▸ Stated exercise: Take the listing from its first line through the line that contains "R = math.radians" and please retype those lines exactly, leaving out the pictures.

▸ Provided material:
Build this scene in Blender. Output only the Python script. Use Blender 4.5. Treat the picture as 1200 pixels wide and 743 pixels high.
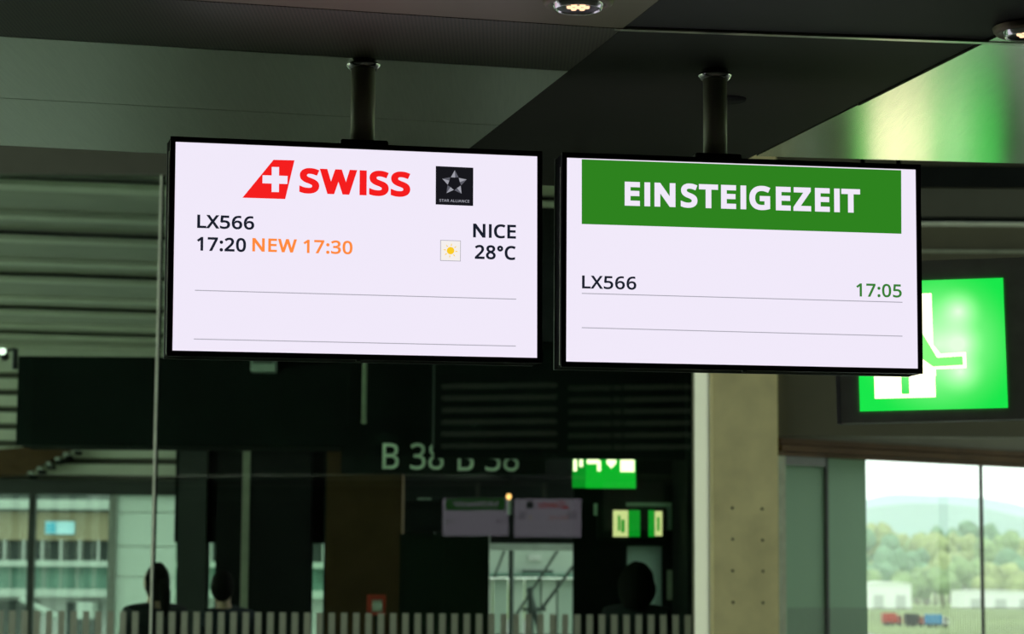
import bpy, bmesh, math, random
from mathutils import Vector, Matrix, noise
random.seed(7)
for o in list(bpy.data.objects): bpy.data.objects.remove(o)
SC = bpy.context.scene
COL = SC.collection
R = math.radians

# ------------------------------------------------------------------ camera
F = 2730.0                       # focal length in pixels of the 1200 x 743 frame
PITCH = math.atan(304.5 / F); ROLL = 0.0068
EYE = Vector((0, 0, 1.65))
_f = Vector((0, math.cos(PITCH), math.sin(PITCH))); _r = Vector((1, 0, 0)); _u = _r.cross(_f)
CR = _r * math.cos(ROLL) + _u * math.sin(ROLL); CU = _u * math.cos(ROLL) - _r * math.sin(ROLL)
cam_d = bpy.data.cameras.new('camera'); cam = bpy.data.objects.new('camera', cam_d); COL.objects.link(cam)
cam_d.sensor_width = 36.0; cam_d.lens = F * 36 / 1200; cam_d.clip_start = 0.05; cam_d.clip_end = 9000
M = Matrix.Identity(4)
for i in range(3): M[i][0] = CR[i]; M[i][1] = CU[i]; M[i][2] = -_f[i]; M[i][3] = EYE[i]
cam.matrix_world = M
cam_d.dof.use_dof = True; cam_d.dof.focus_distance = 4.95; cam_d.dof.aperture_fstop = 7.2
SC.camera = cam
# ------------------------------------------------------------------ world: bright even overcast sky
SKY = 2.1
w = bpy.data.worlds.new('overcast_sky'); SC.world = w; w.use_nodes = True
bg = w.node_tree.nodes['Background']; bg.inputs[0].default_value = (0.96, 1.0, 0.99, 1); bg.inputs[1].default_value = SKY
# ------------------------------------------------------------------ exposure
vs = SC.view_settings
vs.view_transform = 'Standard'; vs.look = 'None'; vs.gamma = 1.0; vs.exposure = 0.0; vs.use_curve_mapping = False

def ray(x, y): return _f + CR * ((x - 600) / F) - CU * ((y - 371.5) / F)
def atY(x, y, Y): d = ray(x, y); return EYE + d * (Y / d.y)
def atZ(x, y, Z): d = ray(x, y); return EYE + d * ((Z - EYE.z) / d.z)
def atPlane(x, y, p, n): d = ray(x, y); return EYE + d * ((p - EYE).dot(n) / d.dot(n))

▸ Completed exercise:
Build this scene in Blender. Output only the Python script. Use Blender 4.5. Treat the picture as 1200 pixels wide and 743 pixels high.
import bpy, bmesh, math, random
from mathutils import Vector, Matrix, noise
random.seed(7)
for o in list(bpy.data.objects): bpy.data.objects.remove(o)
SC = bpy.context.scene
COL = SC.collection
R = math.radians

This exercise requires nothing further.